Proposition n° 7 : rechercher la mutualisation des compétences locales en IA
Parce que tous les territoires ne disposent pas de moyens financiers et humains permettant de mettre en place et de suivre des projets d'IA, il conviendrait d'encourager la mutualisation des enveloppes budgétaires et des équipes dans des structures communes, capables de dialoguer avec les fournisseurs de solutions informatiques et de piloter les projets d'IA. Ce faisant, les collectivités pourraient être moins dépendantes des éditeurs de solutions ou de prestataires d'assistance à maîtrise d'ouvrage.
· Enfin, les trois dernières propositions sont tournées vers les utilisateurs de l'IA et les citoyens, qui doivent être des acteurs de la transformation numérique des territoires par l'IA et non la subir de manière passive et résignée :
Proposition n° 8 : former dans les collectivités les utilisateurs actuels et futurs de l'IA
Il s'agit de permettre aux agents territoriaux mais aussi aux citoyens utilisateurs des services publics locaux de comprendre les capacités et limites des nouveaux outils, de les exploiter avec efficacité et de préserver une capacité à les contrôler et à repérer d'éventuelles dérives.

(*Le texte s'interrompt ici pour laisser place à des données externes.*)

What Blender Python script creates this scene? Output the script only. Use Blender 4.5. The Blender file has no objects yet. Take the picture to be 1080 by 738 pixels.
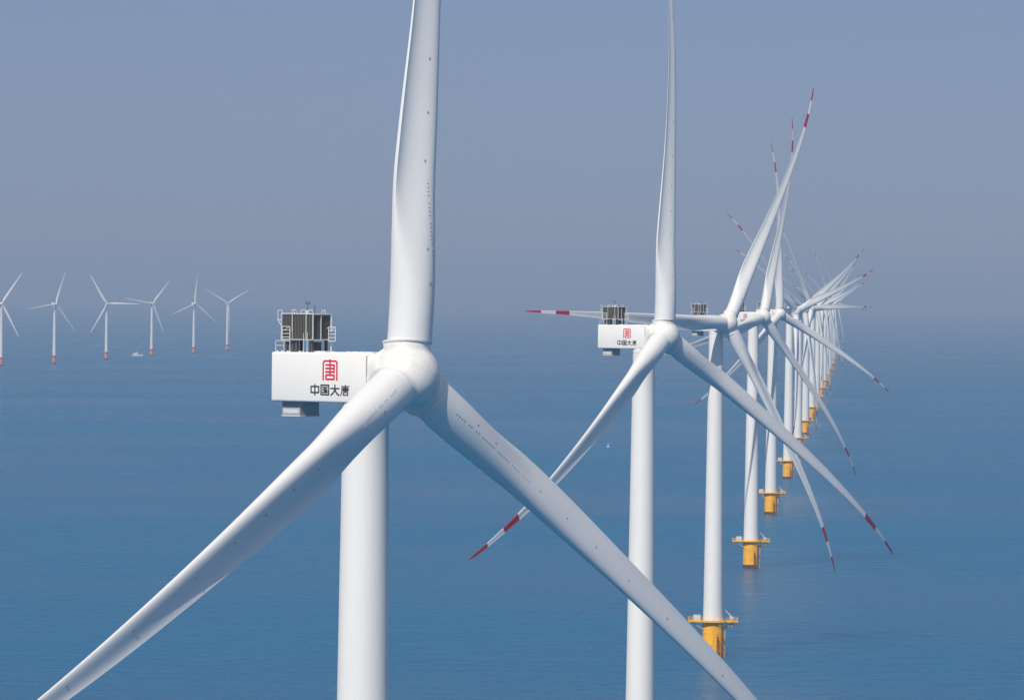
import bpy, math, random
from mathutils import Vector, Matrix
R = math.radians
PI = math.pi
sc = bpy.context.scene
random.seed(4)

# ------------------------------------------------------------------ camera
F_PX, W_PX = 5000.0, 1080.0
HORIZON, ROLL = 312.5, 0.0105
HUB_H = 115.0
CAM_H = HUB_H / (1 - 0.068)
STEP = F_PX * CAM_H / 1135.0            # spacing of the row of turbines
_p = math.atan((369.0 - HORIZON) / F_PX)
_r = Vector((1, 0, 0)); cF = Vector((0, math.cos(_p), -math.sin(_p))); _u = Vector((0, math.sin(_p), math.cos(_p)))
cR = _r * math.cos(ROLL) + _u * math.sin(ROLL)
cU = -_r * math.sin(ROLL) + _u * math.cos(ROLL)
cam_d = bpy.data.cameras.new('camera')
cam = bpy.data.objects.new('camera', cam_d)
sc.collection.objects.link(cam)
sc.camera = cam
cam_d.sensor_width = 36.0
cam_d.lens = F_PX / W_PX * 36.0
cam_d.clip_start = 5.0
cam_d.clip_end = 600000.0
cam.matrix_world = Matrix(((cR.x, cU.x, -cF.x, 0), (cR.y, cU.y, -cF.y, 0), (cR.z, cU.z, -cF.z, CAM_H), (0, 0, 0, 1)))


def at(px, py, depth):
    """world point seen at a photo pixel at a given distance along Y"""
    d = cR * ((px - 540.0) / F_PX) + cF - cU * ((py - 369.0) / F_PX)
    return Vector((0, 0, CAM_H)) + d * (depth / d.y)


# ------------------------------------------------------------------ sky and sun
SUN_AZ, SUN_EL = 26.0, 42.0             # degrees left of straight behind the camera, elevation
w = bpy.data.worlds.new('World'); sc.world = w; w.use_nodes = True
nt = w.node_tree
bg = nt.nodes['Background']
sky = nt.nodes.new('ShaderNodeTexSky')
sky.sky_type = 'NISHITA'; sky.sun_disc = False
sky.sun_elevation = R(SUN_EL); sky.sun_rotation = R(180 + SUN_AZ)
sky.altitude = 0; sky.air_density = 1.0; sky.dust_density = 0.3; sky.ozone_density = 4.0
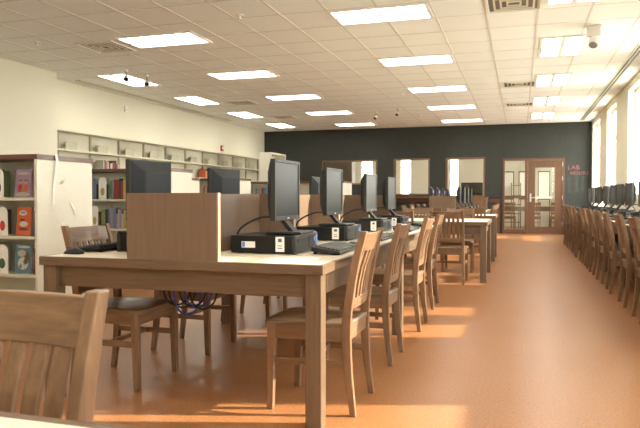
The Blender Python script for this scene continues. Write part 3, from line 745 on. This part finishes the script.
# long shelving on the left wall
t = thing('wall_shelving', 'long cream metal shelving unit along the left wall, its top shelf empty', 'shelving', (XL, 9.33, 0))
LEN = 9.85; DEP = .31
M['upright'] = mat('upright_enamel', (0.40, 0.37, 0.28), 0.5)
MB().box((.001, 0, .1), (.012, LEN, 2.25)).build('back_panel', M['metalwhite'], t)
for z in (2.27, 1.92, 1.56, 1.20, .84, .48, .12):
    MB().box((.012, 0, z-.03), (DEP, LEN, z)).build('shelf', M['metalwhite'], t)
ups = [0.0] + [.40 + .93*k for k in range(11)]
for yy in ups: MB().box((.012, yy, 0), (.05, yy+.035, 2.239)).build('upright', M['upright'], t)
M['bookend'] = mat('bookend_enamel', (0.47, 0.45, 0.33), 0.5)
be = thing('bookend', '', 'bookend'); MB().box((0, 0, 0), (.006, .32, .16)).build('plate', M['bookend'], be, .002); MB().box((-.10, 0, 0), (0, .30, .003)).build('foot', M['bookend'], be)
ub = []
for k, yy in enumerate(ups[1:-1]):
    place(be, ub, (XL+.14, 9.33+yy+.10, 1.921), 0, 'cream bookend on the empty top wall shelf, %s bay from the near end' % ORD[k], 'bookends on the top wall shelf')
def wall_books(y0, y1, z, txt):
    y = y0; k = 0
    while y < y1:
        w = rb.uniform(.025, .05); ci = rb.choice([8, 8, 4, 5, 7, 1, 0]); k += 1
        hgt = rb.uniform(.16, .24)
        o = book(XL+.27, y, z+.001, w, hgt, .17, ci, '%s book, %s from the near end %s' % (BNAME[ci], ORD[k-1], txt), 'books on the second wall shelf'); o.rotation_euler = (0, 0, PI/2)
        y += w + .006
wall_books(10.75, 11.25, 1.56, 'of wall shelf books above the second bookcase')
wall_books(15.0, 15.6, 1.56, 'of wall shelf books above the fourth bookcase')

# ------------------------------------------------------------------ far furniture
t = thing('low_cabinet', 'low wooden cabinet standing under the dark wall left of the door', 'cabinet', (-1.10, 19.2, 0))
MB().box((-.20, -.24, .06), (.20, .24, 1.04)).build('cabinet_body', M['oak_z'], t, .004)
MB().box((-.22, -.26, 1.04), (.22, .26, 1.07)).build('cabinet_top', M['oak_x'], t, .003); MB().box((-.18, -.22, 0), (.18, .22, .06)).build('plinth', M['black'], t)
d = MB().box((-.19, -.258, .10), (-.003, -.242, 1.0)).build('door', M['oak_z'], t, .002); MB().box((-.04, -.275, .5), (-.025, -.258, .62)).build('handle', M['silver'], d)
d = MB().box((.003, -.258, .10), (.19, -.242, 1.0)).build('door', M['oak_z'], t, .002); MB().box((.025, -.275, .5), (.04, -.258, .62)).build('handle', M['silver'], d)
t = thing('window_ledge', 'dark brown ledge below the middle interior window', 'shelf', (-3.15, YF, 0))
MB().box((-.62, -.28, 1.03), (.62, -.027, 1.09)).build('ledge_board', M['darkwood'], t, .003)
for xx in (-.5, .5): MB().hexa([(xx-.02, -.06, .80), (xx+.02, -.06, .80), (xx+.02, -.027, .80), (xx-.02, -.027, .80)], [(xx-.02, -.24, 1.03), (xx+.02, -.24, 1.03), (xx+.02, -.027, 1.03), (xx-.02, -.027, 1.03)]).build('bracket', M['darkwood'], t)
t = thing('telephone', 'grey desk telephone on the ledge of the middle interior window', 'telephone', (-3.12, YF-.15, 1.091), .3)
MB().hexa([(-.10, -.09, 0), (.10, -.09, 0), (.10, .09, 0), (-.10, .09, 0)], [(-.09, -.08, .03), (.09, -.08, .03), (.09, .08, .09), (-.09, .08, .09)]).build('telephone_body', M['greyplastic'], t, .006)
MB().tube(curve_pts([(-.07, -.09, .07), (-.07, -.04, .095), (-.07, .05, .125), (-.07, .10, .115)], 4), [.022]*4+[.016]*5+[.022]*4, 8).build('handset', M['grey'], t)
# beyond the glass
def cabinet_beyond(name, label, cat, x0, x1, y0, y1, h, m):
    t = thing(name, label, cat, ((x0+x1)/2, (y0+y1)/2, 0)); hx, hy = (x1-x0)/2, (y1-y0)/2
    MB().box((-hx, -hy, 0), (hx, hy, h)).build('cabinet_body', m, t, .005)
    for s in (-1, 1):
        d = MB().box((min(0.004*s, s*(hx-.02)), -hy-.018, .08), (max(.004*s, s*(hx-.02)), -hy-.001, h-.04)).build('door', m, t, .003)
        MB().box((s*.03-.008, -hy-.04, h*.5), (s*.03+.008, -hy-.018, h*.5+.14)).build('handle', M['silver'], d)
cabinet_beyond('wardrobe', 'tall brown wooden cupboard behind the leftmost interior window', 'cupboard', -6.75, -5.35, 20.9, 21.4, 2.35, M['framewood'])
t = thing('board_stand', '', 'display board')
MB().box((-.17, -.012, 1.02), (.17, .012, 1.92)).build('board', M['paper'], t)
f = MB().box((-.20, -.018, .98), (-.17, .018, 1.96)).box((.17, -.018, .98), (.20, .018, 1.96)).box((-.17, -.018, 1.92), (.17, .018, 1.96)).box((-.17, -.018, .98), (.17, .018, 1.02))
f.build('board_frame', M['black'], t)
for s in (-1, 1): MB().box((s*.185-.012, -.012, 0), (s*.185+.012, .012, .98)).box((s*.185-.012, -.2, 0), (s*.185+.012, .2, .02)).build('leg', M['black'], t)
uo = []
for xx, lb in ((-.40, 'white display board with black frame behind the left part of the sidelight'), (.15, 'white display board with black frame behind the right part of the sidelight'), (.78, 'white display board with black frame behind the door glass')):
    place(t, uo, (xx, 23.4, 0), 0, lb, 'display boards in the back room')
t = thing('book_rack', 'dark open rack between the display boards behind the sidelight', 'rack', (-.13, 23.0, 0))
for s in (-1, 1): MB().box((s*.15-.015, -.15, 0), (s*.15+.015, .15, 1.55)).build('side_panel', M['darkwood'], t)
for z in (.2, .5, .8, 1.1, 1.45): MB().box((-.135, -.15, z), (.135, .15, z+.025)).build('shelf', M['darkwood'], t)
chair(-.35, 21.9, PI/2, 'chair in the back room seen through the lower sidelight pane'); chair(.42, 21.85, PI/2, 'chair in the back room seen low through the door glass')
chair(1.15, 22.1, PI/2, 'chair in the back room behind the hinge side of the door glass')
table('reading_table', 'table in the back room behind the door glass', -.6, 1.4, 22.36, 22.8)
t = thing('television', 'black television behind the right interior window', 'television', (-1.43, 20.6, 0))
MB().box((-.33, -.03, 1.12), (.33, .03, 1.52)).build('television_case', M['black'], t, .008); MB().box((-.30, -.033, 1.15), (.30, -.029, 1.49)).build('screen', M['screen'], t)
MB().box((-.03, -.03, .78), (.03, .03, 1.12)).build('stand', M['black'], t); MB().box((-.4, -.25, 0), (.4, .25, .78)).build('cart', M['darkwood'], t, .005)
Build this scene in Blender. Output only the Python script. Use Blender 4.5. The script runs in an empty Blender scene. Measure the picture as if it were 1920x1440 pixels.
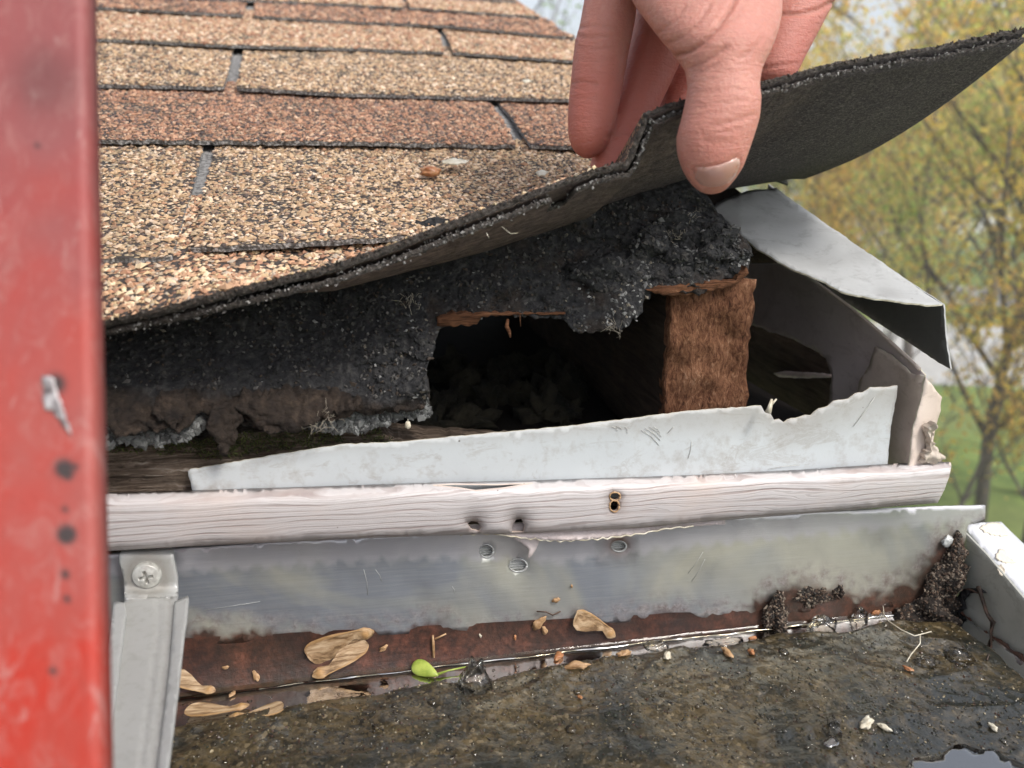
import bpy, bmesh, math, random
import numpy as np
from math import sin, cos, tan, radians, pi, sqrt, exp, atan2
from mathutils import Vector, Matrix, noise
from mathutils.geometry import delaunay_2d_cdt
from mathutils.bvhtree import BVHTree

random.seed(7); rng = np.random.default_rng(7)
scene = bpy.context.scene
C = scene.collection

# ------------------------------------------------------------------ camera
CAMZ = 5.0
YAW, PIT, ROL = radians(11), radians(16.5), radians(1)
F = 1493.3                                   # focal length in pixels of a 1920 wide frame
cf = np.array([sin(YAW)*cos(PIT), cos(YAW)*cos(PIT), -sin(PIT)])
r0 = np.array([cos(YAW), -sin(YAW), 0.0]); u0 = np.cross(r0, cf)
cr = r0*cos(ROL)+u0*sin(ROL); cu = u0*cos(ROL)-r0*sin(ROL)
CO = np.array([0, 0, CAMZ])
cam = bpy.data.cameras.new('camera'); camo = bpy.data.objects.new('camera', cam); C.objects.link(camo)
m3 = Matrix((cr, cu, -cf)).transposed()
camo.matrix_world = Matrix.Translation((0, 0, CAMZ)) @ m3.to_4x4()
cam.lens = 28.0; cam.sensor_width = 36; cam.clip_start = 0.01; cam.clip_end = 2000
cam.dof.use_dof = True; cam.dof.focus_distance = 0.30; cam.dof.aperture_fstop = 12.0
scene.camera = camo

# ------------------------------------------------------------------ light
SUN_EL, SUN_AZ = radians(52), radians(142)    # azimuth of the light, clockwise from +Y
world = bpy.data.worlds.new('World'); scene.world = world; world.use_nodes = True
wn = world.node_tree; wn.nodes.clear()
sky = wn.nodes.new('ShaderNodeTexSky'); sky.sky_type = 'NISHITA'; sky.sun_disc = False
sky.sun_elevation = SUN_EL; sky.sun_rotation = SUN_AZ; sky.dust_density = 3.0; sky.air_density = 1.0
hs = wn.nodes.new('ShaderNodeHueSaturation'); hs.inputs['Saturation'].default_value = 0.38
bg = wn.nodes.new('ShaderNodeBackground'); bg.inputs[1].default_value = 0.15
wo = wn.nodes.new('ShaderNodeOutputWorld')
wn.links.new(sky.outputs[0], hs.inputs['Color']); wn.links.new(hs.outputs[0], bg.inputs[0]); wn.links.new(bg.outputs[0], wo.inputs[0])
sun = bpy.data.lights.new('sun', 'SUN'); sun.energy = 1.3; sun.angle = radians(14); sun.color = (1, 0.95, 0.88)
so = bpy.data.objects.new('sun', sun); C.objects.link(so)
sd = Vector((sin(SUN_AZ)*cos(SUN_EL), cos(SUN_AZ)*cos(SUN_EL), sin(SUN_EL)))
so.rotation_euler = sd.to_track_quat('Z', 'Y').to_euler(); so.location = (0, 0, 12)
scene.view_settings.view_transform = 'Standard'; scene.view_settings.look = 'None'
scene.view_settings.exposure = 0.70; scene.view_settings.gamma = 1.0
scene.render.engine = 'CYCLES'
scene.cycles.use_denoising = True
scene.cycles.max_bounces = 8; scene.cycles.transparent_max_bounces = 16

# ------------------------------------------------------------------ pixel -> place (real planes of the house)
def ray(x, y): return cf + cr*((x-960)/F) + cu*((720-y)/F)
def atY(x, y, Y): v = ray(x, y); return CO + v*(Y/v[1])
def atX(x, y, X): v = ray(x, y); return CO + v*(X/v[0])
def atZ(x, y, Z): v = ray(x, y); return CO + v*(Z/v[2])      # Z relative to the camera
def atD(x, y, d): return CO + ray(x, y)*d
SL = radians(17); RN = np.array([0, -sin(SL), cos(SL)])
def roofP(x, y, o=0.0): v = ray(x, y); return CO + v*((-0.123+o)/(v @ RN))
def proj(P):
    q = np.asarray(P) - CO; d = q @ cf
    return np.array([960+F*(q @ cr)/d, 720-F*(q @ cu)/d])
def lerp_poly(pts, x):
    xs = [p[0] for p in pts]; ys = [p[1] for p in pts]
    return float(np.interp(x, xs, ys))
def nz(p, s=1.0, o=0): return noise.noise(Vector((p[0]*s+o, p[1]*s+o*1.7, p[2]*s-o)))
def fbm(p, s=1.0, n=4, o=0): return noise.fractal(Vector((p[0]*s+o, p[1]*s, p[2]*s-o)), 0.9, 2.0, n)

# ------------------------------------------------------------------ materials
class Mat:
    def __init__(s, name):
        s.m = bpy.data.materials.new(name); s.m.use_nodes = True; s.t = s.m.node_tree; s.t.nodes.clear()
        s.out = s.n('ShaderNodeOutputMaterial'); s.b = s.n('ShaderNodeBsdfPrincipled')
        s.t.links.new(s.b.outputs[0], s.out.inputs[0]); s.tc = s.n('ShaderNodeTexCoord')
    def n(s, t): return s.t.nodes.new(t)
    def put(s, sock, v):
        if hasattr(v, 'is_output'): s.t.links.new(v, sock)
        elif v is not None:
            if isinstance(v, tuple) and len(v) == 3 and sock.type == 'RGBA': v = (*v, 1)
            sock.default_value = v
    def obj(s, sc=(1, 1, 1), rot=(0, 0, 0)):
        mp = s.n('ShaderNodeMapping'); mp.inputs['Scale'].default_value = sc; mp.inputs['Rotation'].default_value = rot
        s.t.links.new(s.tc.outputs['Object'], mp.inputs[0]); return mp.outputs[0]
    def noise(s, scale, detail=4, rough=0.55, vec=None, dist=0.0):
        k = s.n('ShaderNodeTexNoise'); k.inputs['Scale'].default_value = scale; k.inputs['Detail'].default_value = detail
        k.inputs['Roughness'].default_value = rough; k.inputs['Distortion'].default_value = dist
        s.put(k.inputs['Vector'], vec if vec is not None else s.tc.outputs['Object']); return k.outputs[0]
    def vor(s, scale, out='Distance', feat='F1', vec=None, rnd=1.0):
        k = s.n('ShaderNodeTexVoronoi'); k.feature = feat; k.inputs['Scale'].default_value = scale; k.inputs['Randomness'].default_value = rnd
        s.put(k.inputs['Vector'], vec if vec is not None else s.tc.outputs['Object']); return k.outputs[out]
    def ramp(s, fac, stops, interp='LINEAR'):
        k = s.n('ShaderNodeValToRGB'); k.color_ramp.interpolation = interp; e = k.color_ramp.elements
        while len(e) < len(stops): e.new(0.5)
        for i, (p, c) in enumerate(stops):
            e[i].position = p; e[i].color = (*c, 1) if isinstance(c, tuple) else (c, c, c, 1)
        s.put(k.inputs[0], fac); return k.outputs[0]
    def mix(s, fac, a, b, mode='MIX'):
        k = s.n('ShaderNodeMix'); k.data_type = 'RGBA'; k.blend_type = mode
        s.put(k.inputs[0], fac); s.put(k.inputs[6], a); s.put(k.inputs[7], b); return k.outputs[2]
    def math(s, op, a, b=None):
        k = s.n('ShaderNodeMath'); k.operation = op; s.put(k.inputs[0], a)
        if b is not None: s.put(k.inputs[1], b)
        return k.outputs[0]
    def sep(s, v, i):
        k = s.n('ShaderNodeSeparateColor'); s.put(k.inputs[0], v); return k.outputs[i]
    def attr(s, name, out='Fac'):
        k = s.n('ShaderNodeAttribute'); k.attribute_name = name; return k.outputs[out]
    def bump(s, h, strength=0.5, dist=0.001, nrm=None):
        k = s.n('ShaderNodeBump'); k.inputs['Strength'].default_value = strength; k.inputs['Distance'].default_value = dist
        s.put(k.inputs['Height'], h)
        if nrm is not None: s.put(k.inputs['Normal'], nrm)
        return k.outputs[0]
    def set(s, **kw):
        names = dict(color='Base Color', rough='Roughness', metal='Metallic', normal='Normal', spec='Specular IOR Level',
                     sss='Subsurface Weight', sssr='Subsurface Radius', ssss='Subsurface Scale', coat='Coat Weight', coatr='Coat Roughness',
                     trans='Transmission Weight', ior='IOR', alpha='Alpha', aniso='Anisotropic')
        for k, v in kw.items(): s.put(s.b.inputs[names[k]], v)
        return s

def granule_mat(name, gscale, pal, base=(0.055, 0.045, 0.040), rough=0.85):
    m = Mat(name)
    col = m.vor(gscale, 'Color'); f = m.sep(col, 0)
    c = m.ramp(f, pal, 'CONSTANT')
    d = m.vor(gscale, 'Distance')
    big = m.noise(28, 5, 0.65)
    gap = m.math('GREATER_THAN', m.math('ADD', d, m.math('MULTIPLY', big, 0.35)), 0.66)
    c = m.mix(gap, c, base)
    c = m.mix(m.ramp(m.noise(9, 4), [(0.42, 0.0), (0.66, 0.35)]), c, base)
    h = m.math('SUBTRACT', 1.0, d)
    m.set(color=c, rough=rough, normal=m.bump(h, 0.9, 0.0012)); return m.m

def P(*a): return a
TAN = [(0, (0.42, 0.30, 0.165)), (0.2, (0.50, 0.38, 0.235)), (0.42, (0.60, 0.47, 0.31)), (0.55, (0.34, 0.21, 0.12)), (0.68, (0.40, 0.30, 0.20)), (0.80, (0.10, 0.075, 0.06)), (0.92, (0.66, 0.56, 0.42))]
RED = [(0, (0.36, 0.20, 0.115)), (0.2, (0.42, 0.25, 0.15)), (0.42, (0.48, 0.33, 0.21)), (0.55, (0.26, 0.14, 0.09)), (0.68, (0.34, 0.22, 0.14)), (0.80, (0.08, 0.06, 0.055)), (0.92, (0.52, 0.40, 0.28))]
M_tan = granule_mat('tan_shingle_granules', 560, TAN)
M_red = granule_mat('reddish_shingle_granules', 560, RED)

m = Mat('loose_granules'); a = m.attr('rnd', 'Color')
m.set(color=a, rough=0.8); M_gran = m.m
m = Mat('dark_granules'); a = m.attr('rnd', 'Color'); m.set(color=a, rough=0.75, spec=0.3); M_dgran = m.m
m = Mat('wet_granules'); a = m.attr('rnd', 'Color'); m.set(color=a, rough=0.3, spec=0.5); M_wgran = m.m

m = Mat('asphalt_cut_edge'); k = m.noise(900, 3)
m.set(color=m.ramp(k, [(0.3, (0.05, 0.048, 0.047)), (0.5, (0.17, 0.165, 0.16)), (0.68, (0.6, 0.59, 0.58))]), rough=0.9, normal=m.bump(k, 0.8, 0.001)); M_edge = m.m
m = Mat('asphalt_base'); k = m.noise(500, 4)
m.set(color=m.ramp(k, [(0.3, (0.07, 0.07, 0.07)), (0.6, (0.30, 0.295, 0.29))]), rough=0.9, normal=m.bump(k, 0.6, 0.001)); M_base = m.m

# underside of the lifted shingle: fibrous dusty felt
m = Mat('shingle_underside')
fib = m.noise(380, 6, 0.7, m.obj((0.8, 1.3, 1.3)), 3.0)
fine = m.noise(1600, 3, 0.7)
big = m.noise(16, 5, 0.6)
c = m.ramp(m.math('ADD', m.math('MULTIPLY', fib, 0.6), m.math('MULTIPLY', fine, 0.4)), [(0.34, (0.042, 0.039, 0.041)), (0.50, (0.098, 0.090, 0.090)), (0.66, (0.30, 0.27, 0.25))])
brown = m.ramp(m.noise(260, 4, 0.6, m.obj((0.8, 1.2, 1.2))), [(0.4, (0.14, 0.098, 0.072)), (0.65, (0.42, 0.31, 0.235))])
c = m.mix(m.ramp(m.math('ADD', m.math('MULTIPLY', big, 0.5), m.math('MULTIPLY', m.attr('brown'), 0.55)), [(0.48, 0.0), (0.80, 0.6)]), c, brown)
fl_ = m.noise(150, 2, 0.5, m.obj((1, 1, 1)), 6.0); c = m.mix(m.ramp(fl_, [(0.485, 0.0), (0.50, 0.35), (0.515, 0.0)]), c, (0.42, 0.37, 0.30)); c = m.mix(1.0, c, (1.0, 0.95, 1.02), 'MULTIPLY')
m.set(color=c, rough=0.95, spec=0.2, normal=m.bump(m.math('ADD', fib, m.math('MULTIPLY', fine, 0.5)), 0.9, 0.0012)); M_under = m.m
m = Mat('torn_shingle_core')
k = m.noise(700, 5, 0.7); c = m.ramp(k, [(0.32, (0.02, 0.017, 0.016)), (0.52, (0.055, 0.045, 0.038)), (0.75, (0.20, 0.18, 0.165))])
m.set(color=c, rough=0.9, normal=m.bump(k, 1.0, 0.0015)); M_core = m.m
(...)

Proposition n° 9 : anticiper la reconversion des agents dont les tâches vont être automatisées
En effet, comme l'indiquait un rapport de la délégation à la prospective de 201925(*) consacré à la robotisation des emplois de services, l'automatisation ne détruit pas le volume global d'emplois, mais elle peut transformer considérablement le contenu des emplois et les compétences requises, en transférant de nombreuses tâches aux machines. Ces évolutions, parfois très rapides, doivent être anticipées.
Proposition n° 10 : mettre en place une gouvernance locale participative de l'IA
Il convient de garantir non seulement la bonne information des citoyens sur le recours à l'IA dans les territoires mais aussi de les associer aux choix stratégiques, à la fois à travers leurs élus et de manière directe.